Greco eventually got connected with a series of mentors that he credits with helping take his homemade pies to the next level: Felix Toro of Happy Bull Pizza; Nicole Russell at Last Dragon Pizza; Serhan Ayhan at Next Level Pizza; and Nino Coniglio of Brooklyn Pizza Crew.

He started to see more refined ways of making dough, methods that would make his Argentine pizza stand out that much more. When friends and mentors sampled his new-and-improved pies, they urged him to cook them for the masses. It was a unique product, unlike anything else out there at the time. There was just one problem: he didn’t know if the average New Yorker would want to eat Argentine pizza.

“At first, I was hesitant,” Greco said. “If you read anything online about Argentinean pizza, you’ll find that it’s a polarizing topic: People either love it, or they hate it.”

Finally, in 2019, he gave cooking for the public a whirl. It was at the annual New York Pizza Festival held in the Bronx, where attendees purchase punch cards and try slices at different vendor tents. This is where Greco realized he really had something.

“People were limited to 10 slices, and here are all these other people making pizza,” Greco said. “And I would watch their reaction and hear them telling other people, ‘Hey, you have to go try this.’ And some of them would even come back and use multiple punches just to have more of my pizza. That reaction was really unbelievable.”

Since then, Greco has gravitated toward doing pop-ups at breweries and area pizzerias like Wheated (Brooklyn), Beebe’s (Queens) and D’amore (Rockaway Beach), and has even appeared at the place that started his latest chapter, King Umberto. Greco’s expanding, too—he will soon do his first out-of-state popup, at The Italian Joint in Kissimmee, Florida.
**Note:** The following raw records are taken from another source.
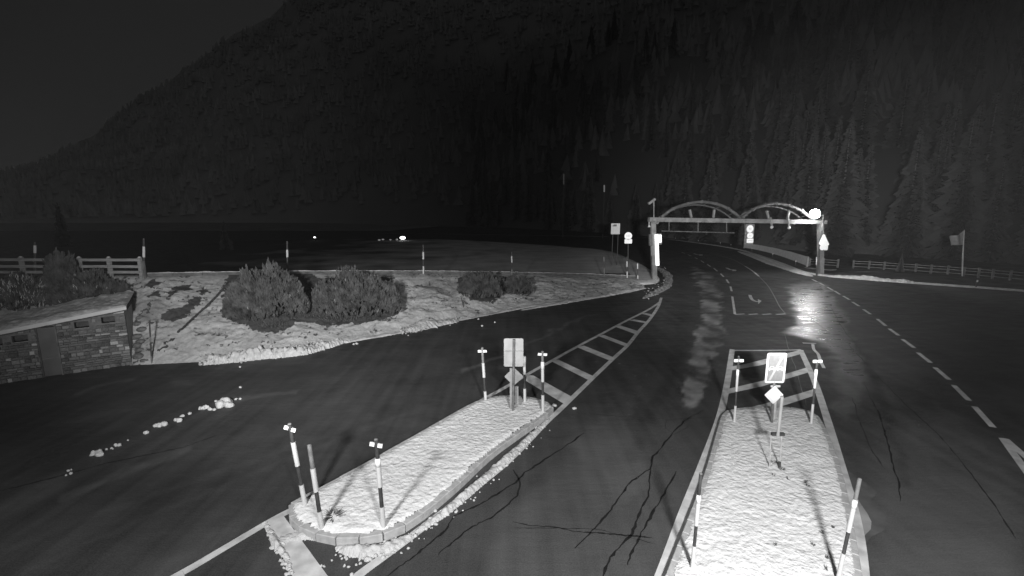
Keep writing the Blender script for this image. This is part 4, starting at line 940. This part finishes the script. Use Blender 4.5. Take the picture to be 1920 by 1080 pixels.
# round sign left of gantry
Yq = 44.0; bs = D(1178, 519, Yq); t_ = empty('speed_limit_sign', bs, 'round white limit sign over a small plate, dark post left of the gantry', 'traffic sign')
nS = Vector((0, -1, 0)); gs2 = FPX/Yq
c = D(1178, 442.5, Yq); part(t_, 'round_face', disc(c, 7/gs2, nS, 0), nS, .03, M_retro); text_marks(t_, c, nS, '100', .28, M_digit)
part(t_, 'rim', disc(c+Vector((0, .02, 0)), 7.4/gs2, nS, 0), nS, .02, M_galvd)
part(t_, 'plate_face', sgn_rect(D(1178, 452.5, Yq), 14/gs2, 8/gs2, nS, .06), nS, .03, M_retro)
mb = MB(); mb.tube(bs-Vector((0, 0, 1)), D(1178, 440, Yq+.08), .05, n=10); mb.out('post', M_dark, t_)
# information board
Yq = 52; bs = D(1154, 470, Yq); bs.z = 0; gs3 = FPX/Yq; t_ = empty('information_board', bs, 'pale square information board with a small dark vehicle print, left of the limit sign', 'information board')
c = D(1154, 429, Yq); part(t_, 'board', sgn_rect(c, 16.5/gs3, 20/gs3, nS, .05), nS, .04, mat('board face', .55, .5))
part(t_, 'vehicle_print', [c+Vector((a_/gs3, -.03, b_/gs3)) for a_, b_ in ((-6, 4.5), (-6, 6), (-4.5, 6.5), (-3, 8), (2, 8), (2, 4.5))], nS, .006, M_signink)
for zz, ww, o_ in ((2, 12, 0), (0, 12, 0), (-2, 9, -1), (-4, 11, 0), (-7, 4, -3)): part(t_, 'text_line', sgn_rect(c+Vector((o_/gs3, -.03, zz/gs3)), ww/gs3, .7/gs3, nS, .005), nS, .006, M_digit)
mb = MB(); mb.tube(D(1149, 440, Yq+.06)*1, Vector((D(1149, 440, Yq).x, Yq+.06, -.1)), .05, n=8); mb.out('post', M_black, t_)
mb = MB(); mb.tube(D(1159, 440, Yq+.06)*1, Vector((D(1159, 440, Yq).x, Yq+.06, -.1)), .05, n=8); mb.out('post', M_black, t_)

# ------------------------------------------------------------------ plank barrier, fences, flag
A_, B_ = G(1395, 464.5), G(1512, 501.5)
t_ = empty('plank_barrier', A_, 'pale low barrier of upright boards curving along the outer road bend under the gantry', 'barrier')
top = [(1395, 455.2), (1420, 458), (1450, 463.5), (1480, 470.5), (1513, 480)]; bot = [(1395, 462.5), (1420, 467), (1450, 474.5), (1480, 484.5), (1513, 497.5)]
bd = cat_rom([G(x, y+3, .15) for x, y in bot], 8)
me_pl = None; n_pl = 46
L_ = [0]
for i in range(1, len(bd)): L_.append(L_[-1]+(bd[i]-bd[i-1]).length)
bpts = np.array([[p.x, p.y] for p in bd])
def bat(s_): return Vector((float(np.interp(s_, L_, bpts[:, 0])), float(np.interp(s_, L_, bpts[:, 1])), .15))
for i in range(n_pl):
    a_, b_ = bat(L_[-1]*i/n_pl), bat(L_[-1]*(i+1)/n_pl-.015); a2, b2 = proj(a_), proj(b_)
    ya = np.interp(a2[0], [p[0] for p in top], [p[1] for p in top]); zt = D(a2[0], ya, a_.y).z
    mb = MB(); h_ = zt-.35+random.uniform(-.01, .01); mid = Vector((0, 0, .35+h_/2-.15)); mb.box(a_+Vector((0, 0, h_/2+.12)), b_+Vector((0, 0, h_/2+.12)), .05, h_); mb.out('board', M_board, t_)
for p in (bat(0), bat(L_[-1])): mb = MB(); mb.box(p-Vector((0, 0, .1)), p+Vector((0, 0, 1.15)), .16, .16, Vector((0, 1, 0))); mb.out('end_post', M_wood, t_)

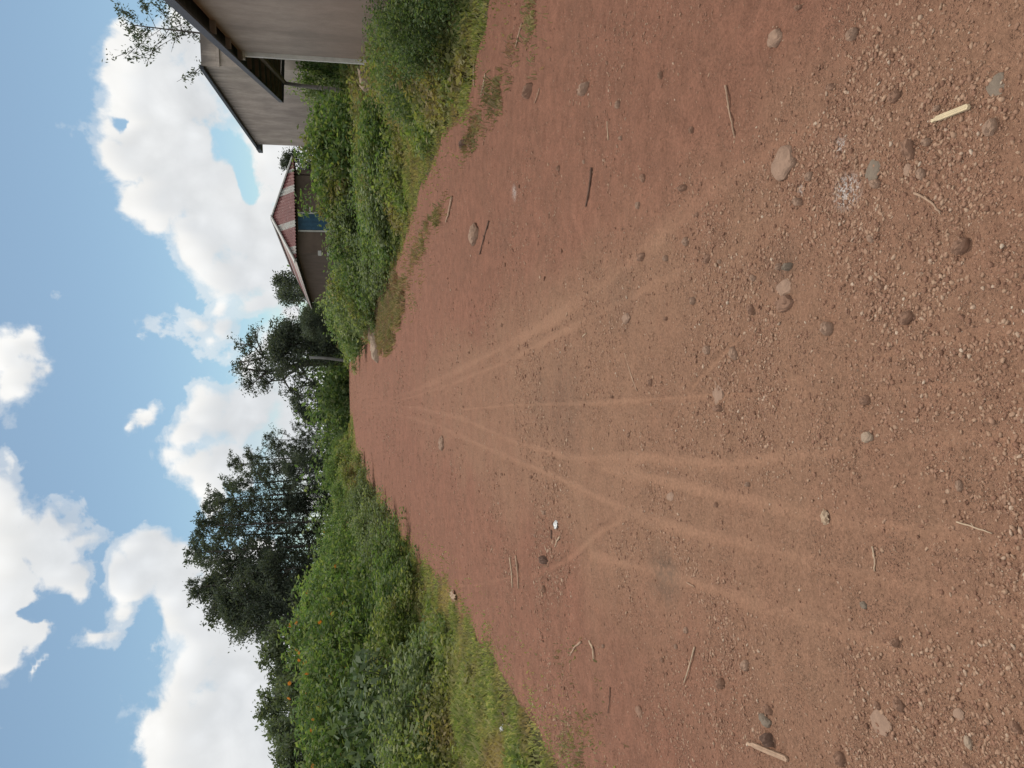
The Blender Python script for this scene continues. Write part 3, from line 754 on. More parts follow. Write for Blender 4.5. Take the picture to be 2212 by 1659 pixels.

Still, Greco’s not quite ready to give up his day job. Working with children simply means too much to him. With so many children impoverished in inner-city Queens, where he now lives, it’s a place where he feels he can have the biggest impact. If introducing the world to Argentinian pizza is a passion of his, teaching children is more like a calling.

“There are kids that some people think are too problematic,” Greco said. “They’re the kids who don’t get paid enough attention in the classroom. The ones that need the most help sometimes get less help, but I can change that. I can work with them one-on-one, or one-on-five, and help them learn what they need to learn.”

Greco said he does have an idea for what his pivot into doing pizza full-time would look like. It might start with a food truck—he even has a business partner in mind, a fellow teacher who is close to being able to collect a nice pension from the state in retirement. If he pursues it, he has no doubt who his first employees would be.

“My old students would be the ones I’m hiring,” Greco said. “I live in the same neighborhood where I work. It’s a heavy immigrant population. When I work with them, they’re in elementary school, they’re cute little kids. When they get older, society makes them tough or makes them want to be tough. I see a lot of them getting in trouble when they get older. Me, I go to work in a T-shirt, with tattoos—these kids think I’m cool, relatable. They are going to listen to me. That’s where I feel like I can make the biggest difference.”